Like the emacs mode, it feels like it was implemented to check a feature off on a list, not because someone wanted to take advantage of the things that vi/emacs do well.
Well, I went in and submitted a pull request that'll at least give it undo as a binding and [count] args on the existing commands that it's appropriate for.
Julian Viereck created Skywriter/Ace's keybinding system with the requirement that it had to be able to handle Emacs and vi style keybindings. Those of us working the most on Skywriter were actually fine with the default bindings, but we looked up the different keybinding patterns used by Emacs and vi and made it possible to do those.

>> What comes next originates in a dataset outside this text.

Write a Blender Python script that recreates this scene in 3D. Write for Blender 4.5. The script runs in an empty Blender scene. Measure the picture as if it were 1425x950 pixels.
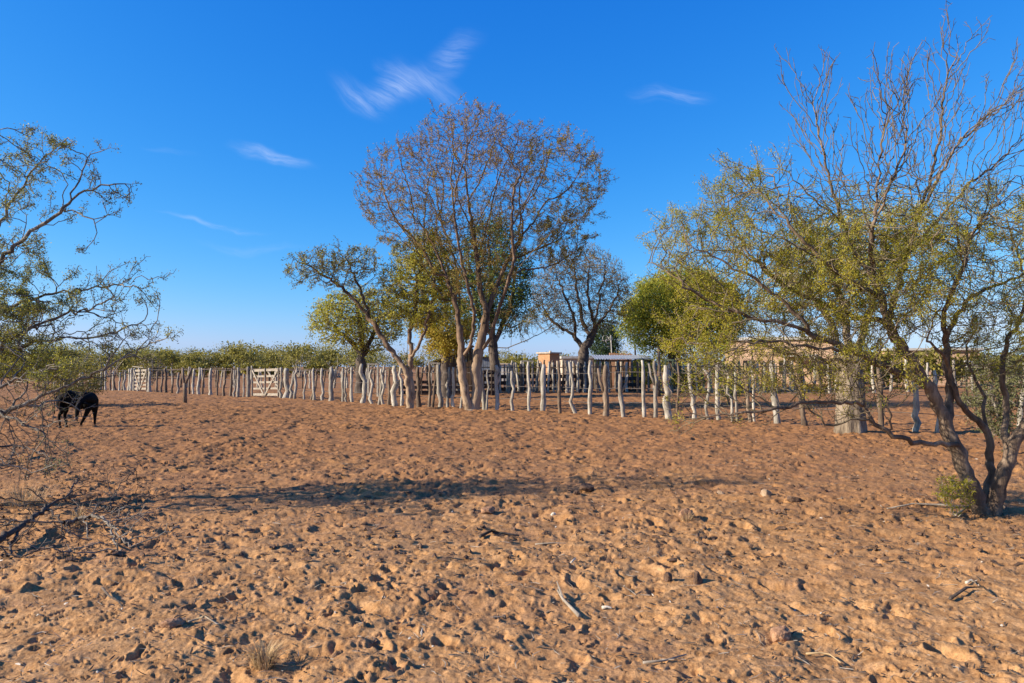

There's a bit of effort to go from that capability to a full set of bindings. I know that Gozala (on GitHub) worked a bit on vi bindings. For a motivated hacker, it's possible and likely not too much work to fit Ace with some slick bindings.
This is neat editor and it's cool to see how Github could eventually bill itself as your one stop shop for code editing and collaboration. My only concern is that of feature creep hurting the user experience by creating a cluttered and confusing UI. I personally feel that Github's web UI is very cluttered as it is. They possibly have one of the best user experiences that I have seen, given the large amount of data and information that they have to present and I do not think that this feature necessarily hurts it at all, but it's getting close, in my opinion.
I've contributed some changes and documentation to Ace, really awesome project, great to see it hitting Github!
Support for IE<9 older browsers is a little sketchy at the moment, but hopefully greater exposure through github will see more fixes and features contributed. (Fabian Jakobs seems quite open to new features as long as they fit in with the projects goals)
Agree. Why in this day and age I need to fire up an external tool to look at diffs is beyond me. I appreciate the external tool exists (for times when I'm NOT in my editor/IDE to begin with) but I'd rather it was all baked in.